Thursday 1 December 2016

Cold And Snow

It's snowing today; not the real, icy kind of snow that will stay around, just another reminder from the Sky Gods that winter will soon be here in full force. The snow today is already disappearing. Too bad. I like the snow. I like the gentle covering it provides for the sharp edges of life, the sense of silence it gives to the world around me. I don't mind the cold so much. I must be a Northern spirit.

When I was a young teenager, nothing could have been further from this feeling. As a youngster, I hated the cold. It was a misery to me. I can still feel the chill of having to get up in the mornings, the house cold from the air outside, moisture from the snow and rain creeping into every part of me. Those mornings of chill misery started with having to go outside, further driving the icicles into me, so I could head into the dark, dank gloom of the basement where the ignominy called central heating lived in the devil's embodiment, a wood and coal furnace which perpetually resisted the process of being lit in the mornings, or, for that matter, of staying lit all evening.

That first heat of the day, getting the cold kindling and damp wood to burn, that was warmth. It was that same damp warmth which often flooded the kitchen and living room upstairs with wet smoke and the smell of half burned wood. Success with the hell-fire demon we called a furnace was achieved only with great battle and incredible patience.

I remember bringing wood in from the snow, in from the ice, wood encased in water frozen hard as a rock. I remember smashing at the woodpile, breaking logs loose from their winter binding, readying them to once again dampen the fire and drive more smoke upwards into our tiny house. While I was doing this task of misery, my siblings were enjoying a moment of warmth as my step-mother lit the oil stove in the kitchen. I was not the only one performing this task; my brothers will remember it as well. The odd thing is I don't really remember my Dad doing this, just us boys.

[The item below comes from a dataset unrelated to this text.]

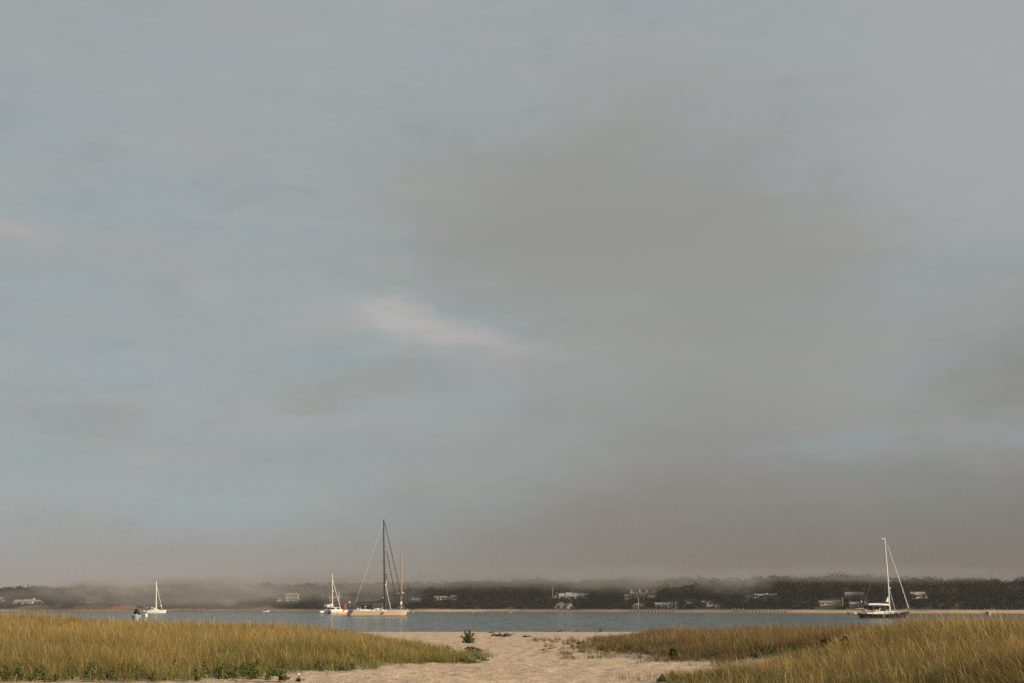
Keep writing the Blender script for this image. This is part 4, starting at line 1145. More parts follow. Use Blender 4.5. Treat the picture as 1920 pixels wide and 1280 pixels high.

The cold of winter went from being miserable to enjoyable when I was able to see it from the warmth of the living room, from comfort looking through the front window out to the flakes settling slowly earthward. Once I had the option, not driven by the foul furnace necessity, I could sit, cuddled into a blanket, and see the beauty of it all. Then, slowly, I came, over time, to enjoy it both indoors and outdoors. The only thing, the thing which remains important right to this very moment, is having warmth as my settling point, to have a place pre-warmed, ready to take of the chill. And I don't have to light that God damned furnace anymore.